▸ Request
Please write the listing below out again exactly, leaving every picture behind.

▸ Supplied data
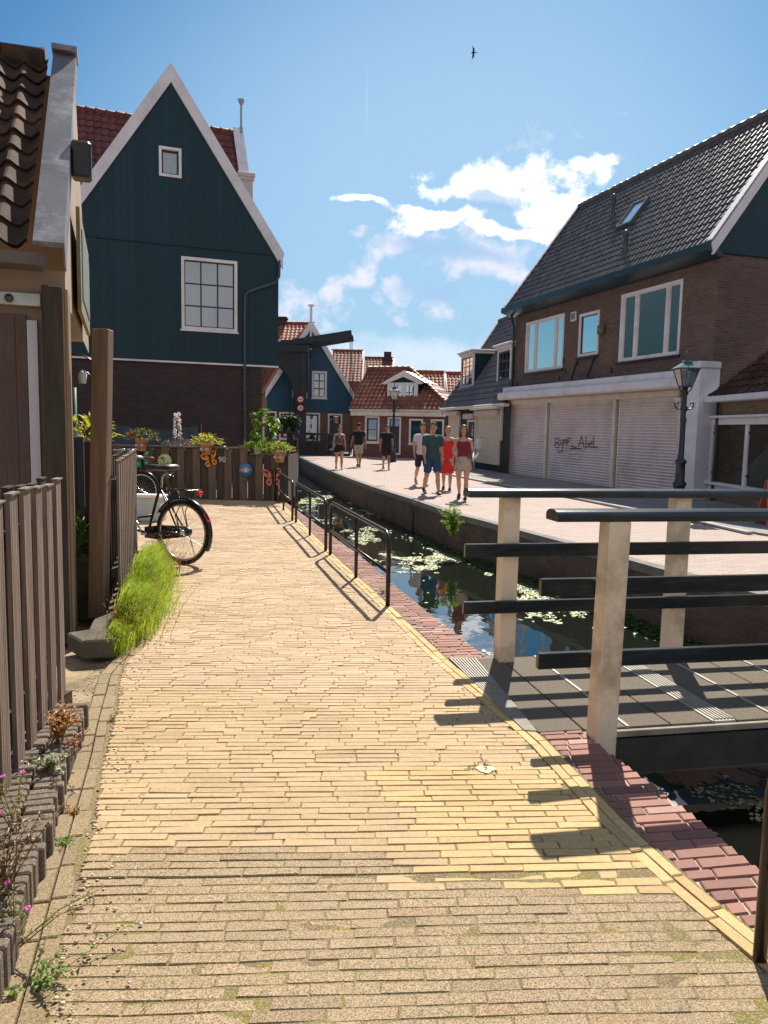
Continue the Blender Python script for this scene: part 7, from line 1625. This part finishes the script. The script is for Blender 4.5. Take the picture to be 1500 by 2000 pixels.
    if bottom == 'none_':
        mid = sum((legs[s][1] for s in (-1, 1)), Vector())/2
        p_, r__ = torso(.86, 1.36); mb.tube([C(Vector((0, mid.y*.9, .46))), C(Vector((0, mid.y*.7, .62))), C(Vector((0, mid.y*.3, .76)))]+p_, [(.19*k, .188*k), (.175*k, .190*k), (.150*k, .190*k)]+r__, 24, upv=Fd)
        for sg in (-1, 1): mb.ball(T(sg*.065, .080, 1.295), .062*k, 12, 9); mb.tube([T(sg*.075, .10, 1.33), T(sg*.085, .075, 1.40), T(sg*.09, .02, 1.445), T(sg*.08, -.06, 1.40), T(sg*.07, -.10, 1.32)], .009*k, 6)
        remesh(mb, 'dress', tm, th, .009*k, 2)
    else:
        zb_ = .90 if not fem else .97; zt = 1.445 if not fem else 1.375
        p_, r__ = torso(zb_, zt, .016 if not fem else .011, .03 if not fem else 0); mb.tube(p_, r__, 24, upv=Fd)
        if fem:
            for sg in (-1, 1): mb.ball(T(sg*.065, .080, 1.295), .061*k, 12, 9); mb.tube([T(sg*.08, .10, 1.33), T(sg*.09, .075, 1.40), T(sg*.095, .02, 1.445), T(sg*.085, -.06, 1.40), T(sg*.075, -.10, 1.34)], .011*k, 6)
        else:
            for sg in (-1, 1):
                s_, el, wr = arms[sg]; mb.tube([C(Vector((sg*.06, s_.y, 1.42))), C(Vector((sg*sh*.8*bw, s_.y, 1.415))), C(s_), C(s_.lerp(el, sleeve*.6)), C(s_.lerp(el, sleeve*1.3))], [r*k*bw for r in (.06, .064, .068, .062, .060)], 14)
            mb.tube([T(0, .0, 1.44), T(0, .006, 1.475)], [.068*k, .062*k], 14)
        remesh(mb, 'shirt' if not fem else 'top', tm, th, .009*k, 2)
    if shoes:
        sm = plain('shoe %.2f' % shoes[0], shoes, .6, .2, 20, .2)
        for sg in (-1, 1):
            h, kn, an, fa = legs[sg]; tdir = Vector((0, math.cos(fa*.7), math.sin(fa*.7))); dn = Vector((0, 0, -1)); heel = an+Vector((0, -.045, -.045)); mb = MB()
            mb.tube([C(heel+Vector((0, -.02, 0))), C(heel+tdir*.03+Vector((0, 0, .01))), C(an+tdir*.05+dn*.035), C(an+tdir*.13+dn*.050), C(an+tdir*.19+dn*.056), C(an+tdir*.222+dn*.06)], [(a*k, b*k) for a, b in ((.02, .02), (.044, .040), (.044, .043), (.030, .049), (.022, .044), (.008, .02))], 14, upv=UZ); remesh(mb, 'shoe', sm, th, .008*k, 1)
    return th, Q, C, T, arms, k
FLOR, ntf, bf = nodes('dark floral blouse cloth'); tcf = new(ntf, 'ShaderNodeTexCoord'); vf = new(ntf, 'ShaderNodeTexVoronoi'); vf.inputs['Scale'].default_value = 26; link(ntf, tcf.outputs['Object'], vf.inputs['Vector'])
cr = new(ntf, 'ShaderNodeValToRGB'); link(ntf, vf.outputs['Color'], cr.inputs[0]); cr.color_ramp.interpolation = 'CONSTANT'; E_ = cr.color_ramp.elements; E_[0].color = (.07, .05, .07, 1); E_[1].position = .45; E_[1].color = (.30, .16, .15, 1); e3 = E_.new(.62); e3.color = (.05, .05, .08, 1); e4 = E_.new(.8); e4.color = (.42, .34, .30, 1)
link(ntf, cr.outputs[0], bf.inputs['Base Color']); bf.inputs['Roughness'].default_value = .85
random.seed(99)
r = person((662, 917), 'woman in dark floral top and black shorts with tied up hair, leftmost of the walkers', 1.66, True, 172, (14, 4), (-14, 20), (-8, 12), (14, 30, .14), hair=(.20, .09, .03), topcol=(.1, .1, .1), top=FLOR, bottom='short_shorts', botcol=(.012, .012, .02), shoes=(.12, .03, .03), bun=True, build=1.08, headdown=22)
th, Q, C, T, arms, k = r; w = C(arms[1][2]); bag = None
mb = MB(); q = T(.22, .02, 1.0); mb.prism([q+Vector((-.05, -.07, .05)), q+Vector((.05, -.05, .05)), q+Vector((.07, -.05, -.12)), q+Vector((-.05, -.08, -.14))], (0, .14, 0)); mb.tube([q+UZ*.05, T(.15, .08, 1.2), T(.08, .0, 1.44)], .008, 6); tag(mb.build('shoulder_bag', plain('tan leather', (.40, .24, .12), .5)), 'tan shoulder bag of the woman in the floral top', 'bag')
person((700, 912), 'man in black polo, pale shorts and black cap, walking far back beside the floral top', 1.80, False, 190, (15, 4), (-14, 20), (-18, 14), (16, 18), hair=(.03, .02, .015), topcol=(.012, .012, .016), botcol=(.42, .40, .30), cap=(.015, .015, .018), skin=SKIN2, sleeve=.4, shoes=(.015, .015, .02))
r = person((754, 917), 'man dressed all in black walking alone before the far street lamp', 1.76, False, 176, (17, 3), (-14, 22), (-10, 24), (4, 6), hair=(.06, .03, .02), topcol=(.010, .010, .012), botcol=(.012, .012, .014), skin=SKIN2, sleeve=.42, build=.96)
th, Q, C, T, arms, k = r; w = C(arms[-1][2]); mb = MB(); mb.obox(w+Vector((-.04, -.05, -.20)), (.09, 0, 0), (0, .1, 0), (0, 0, .12), bev=.01); mb.tube([w+Vector((0, 0, -.09)), w+Vector((0.01, 0, -.02))], .006, 5); tag(mb.build('hand_bag', BLACKM), 'small black bag hanging from the hand of the man in black', 'bag')
person((823, 948), 'man in white shirt and dark shorts half hidden behind the green shirt', 1.80, False, 172, (22, 6), (-18, 30), (-16, 18), (20, 16), hair=(.14, .07, .03), topcol=(.55, .54, .58), botcol=(.02, .018, .03), shoes=(.40, .28, .24), sleeve=.45)
person((843, 966), 'man in dark green polo shirt, denim shorts and black shoes, closest of the men', 1.79, False, 166, (19, 3), (-16, 24), (-20, 22), (18, 14), hair=(.13, .06, .03), topcol=(.025, .075, .07), botcol=(.015, .06, .15), shoes=(.012, .012, .015), headturn=-32, sleeve=.55, build=1.03)
person((872, 957), 'woman in a bright red knee length dress with fair tied back hair', 1.68, True, 186, (7, 2), (-8, 16), (-12, 14), (16, 20), hair=(.42, .24, .10), topcol=(.62, .02, .025), bottom='none_', shoes=(.02, .012, .012), headturn=8)
r = person((902, 976), 'woman in dark red vest top and beige skirt with long brown hair', 1.72, True, 190, (13, 2), (-13, 22), (6, 60, .14, 0), (10, 38, .10, .5), hair=(.10, .045, .025), hairlen=.16, topcol=(.20, .015, .025), bottom='skirt', botcol=(.44, .36, .27), shoes=(.05, .03, .03), headturn=4)
th, Q, C, T, arms, k = r; w = C(arms[-1][2]); mb = MB(); mb.obox(w+Vector((-.02, -.09, -.08)), (.10, -.02, .10), (0, .02, 0), (.03, 0, .10)); tag(mb.build('folded_paper', WHT if False else SGW), 'white folded paper held by the woman in the beige skirt', 'paper')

▸ Solution for this problem
Continue the Blender Python script for this scene: part 7, from line 1625. This part finishes the script. The script is for Blender 4.5. Take the picture to be 1500 by 2000 pixels.
    if bottom == 'none_':
        mid = sum((legs[s][1] for s in (-1, 1)), Vector())/2
        p_, r__ = torso(.86, 1.36); mb.tube([C(Vector((0, mid.y*.9, .46))), C(Vector((0, mid.y*.7, .62))), C(Vector((0, mid.y*.3, .76)))]+p_, [(.19*k, .188*k), (.175*k, .190*k), (.150*k, .190*k)]+r__, 24, upv=Fd)
        for sg in (-1, 1): mb.ball(T(sg*.065, .080, 1.295), .062*k, 12, 9); mb.tube([T(sg*.075, .10, 1.33), T(sg*.085, .075, 1.40), T(sg*.09, .02, 1.445), T(sg*.08, -.06, 1.40), T(sg*.07, -.10, 1.32)], .009*k, 6)
        remesh(mb, 'dress', tm, th, .009*k, 2)
    else:
        zb_ = .90 if not fem else .97; zt = 1.445 if not fem else 1.375
        p_, r__ = torso(zb_, zt, .016 if not fem else .011, .03 if not fem else 0); mb.tube(p_, r__, 24, upv=Fd)
        if fem:
            for sg in (-1, 1): mb.ball(T(sg*.065, .080, 1.295), .061*k, 12, 9); mb.tube([T(sg*.08, .10, 1.33), T(sg*.09, .075, 1.40), T(sg*.095, .02, 1.445), T(sg*.085, -.06, 1.40), T(sg*.075, -.10, 1.34)], .011*k, 6)
        else:
            for sg in (-1, 1):
                s_, el, wr = arms[sg]; mb.tube([C(Vector((sg*.06, s_.y, 1.42))), C(Vector((sg*sh*.8*bw, s_.y, 1.415))), C(s_), C(s_.lerp(el, sleeve*.6)), C(s_.lerp(el, sleeve*1.3))], [r*k*bw for r in (.06, .064, .068, .062, .060)], 14)
            mb.tube([T(0, .0, 1.44), T(0, .006, 1.475)], [.068*k, .062*k], 14)
        remesh(mb, 'shirt' if not fem else 'top', tm, th, .009*k, 2)
    if shoes:
        sm = plain('shoe %.2f' % shoes[0], shoes, .6, .2, 20, .2)
        for sg in (-1, 1):
            h, kn, an, fa = legs[sg]; tdir = Vector((0, math.cos(fa*.7), math.sin(fa*.7))); dn = Vector((0, 0, -1)); heel = an+Vector((0, -.045, -.045)); mb = MB()
            mb.tube([C(heel+Vector((0, -.02, 0))), C(heel+tdir*.03+Vector((0, 0, .01))), C(an+tdir*.05+dn*.035), C(an+tdir*.13+dn*.050), C(an+tdir*.19+dn*.056), C(an+tdir*.222+dn*.06)], [(a*k, b*k) for a, b in ((.02, .02), (.044, .040), (.044, .043), (.030, .049), (.022, .044), (.008, .02))], 14, upv=UZ); remesh(mb, 'shoe', sm, th, .008*k, 1)
    return th, Q, C, T, arms, k
FLOR, ntf, bf = nodes('dark floral blouse cloth'); tcf = new(ntf, 'ShaderNodeTexCoord'); vf = new(ntf, 'ShaderNodeTexVoronoi'); vf.inputs['Scale'].default_value = 26; link(ntf, tcf.outputs['Object'], vf.inputs['Vector'])
cr = new(ntf, 'ShaderNodeValToRGB'); link(ntf, vf.outputs['Color'], cr.inputs[0]); cr.color_ramp.interpolation = 'CONSTANT'; E_ = cr.color_ramp.elements; E_[0].color = (.07, .05, .07, 1); E_[1].position = .45; E_[1].color = (.30, .16, .15, 1); e3 = E_.new(.62); e3.color = (.05, .05, .08, 1); e4 = E_.new(.8); e4.color = (.42, .34, .30, 1)
link(ntf, cr.outputs[0], bf.inputs['Base Color']); bf.inputs['Roughness'].default_value = .85
random.seed(99)
r = person((662, 917), 'woman in dark floral top and black shorts with tied up hair, leftmost of the walkers', 1.66, True, 172, (14, 4), (-14, 20), (-8, 12), (14, 30, .14), hair=(.20, .09, .03), topcol=(.1, .1, .1), top=FLOR, bottom='short_shorts', botcol=(.012, .012, .02), shoes=(.12, .03, .03), bun=True, build=1.08, headdown=22)
th, Q, C, T, arms, k = r; w = C(arms[1][2]); bag = None
mb = MB(); q = T(.22, .02, 1.0); mb.prism([q+Vector((-.05, -.07, .05)), q+Vector((.05, -.05, .05)), q+Vector((.07, -.05, -.12)), q+Vector((-.05, -.08, -.14))], (0, .14, 0)); mb.tube([q+UZ*.05, T(.15, .08, 1.2), T(.08, .0, 1.44)], .008, 6); tag(mb.build('shoulder_bag', plain('tan leather', (.40, .24, .12), .5)), 'tan shoulder bag of the woman in the floral top', 'bag')
person((700, 912), 'man in black polo, pale shorts and black cap, walking far back beside the floral top', 1.80, False, 190, (15, 4), (-14, 20), (-18, 14), (16, 18), hair=(.03, .02, .015), topcol=(.012, .012, .016), botcol=(.42, .40, .30), cap=(.015, .015, .018), skin=SKIN2, sleeve=.4, shoes=(.015, .015, .02))
r = person((754, 917), 'man dressed all in black walking alone before the far street lamp', 1.76, False, 176, (17, 3), (-14, 22), (-10, 24), (4, 6), hair=(.06, .03, .02), topcol=(.010, .010, .012), botcol=(.012, .012, .014), skin=SKIN2, sleeve=.42, build=.96)
th, Q, C, T, arms, k = r; w = C(arms[-1][2]); mb = MB(); mb.obox(w+Vector((-.04, -.05, -.20)), (.09, 0, 0), (0, .1, 0), (0, 0, .12), bev=.01); mb.tube([w+Vector((0, 0, -.09)), w+Vector((0.01, 0, -.02))], .006, 5); tag(mb.build('hand_bag', BLACKM), 'small black bag hanging from the hand of the man in black', 'bag')
person((823, 948), 'man in white shirt and dark shorts half hidden behind the green shirt', 1.80, False, 172, (22, 6), (-18, 30), (-16, 18), (20, 16), hair=(.14, .07, .03), topcol=(.55, .54, .58), botcol=(.02, .018, .03), shoes=(.40, .28, .24), sleeve=.45)
person((843, 966), 'man in dark green polo shirt, denim shorts and black shoes, closest of the men', 1.79, False, 166, (19, 3), (-16, 24), (-20, 22), (18, 14), hair=(.13, .06, .03), topcol=(.025, .075, .07), botcol=(.015, .06, .15), shoes=(.012, .012, .015), headturn=-32, sleeve=.55, build=1.03)
person((872, 957), 'woman in a bright red knee length dress with fair tied back hair', 1.68, True, 186, (7, 2), (-8, 16), (-12, 14), (16, 20), hair=(.42, .24, .10), topcol=(.62, .02, .025), bottom='none_', shoes=(.02, .012, .012), headturn=8)
r = person((902, 976), 'woman in dark red vest top and beige skirt with long brown hair', 1.72, True, 190, (13, 2), (-13, 22), (6, 60, .14, 0), (10, 38, .10, .5), hair=(.10, .045, .025), hairlen=.16, topcol=(.20, .015, .025), bottom='skirt', botcol=(.44, .36, .27), shoes=(.05, .03, .03), headturn=4)
th, Q, C, T, arms, k = r; w = C(arms[-1][2]); mb = MB(); mb.obox(w+Vector((-.02, -.09, -.08)), (.10, -.02, .10), (0, .02, 0), (.03, 0, .10)); tag(mb.build('folded_paper', WHT if False else SGW), 'white folded paper held by the woman in the beige skirt', 'paper')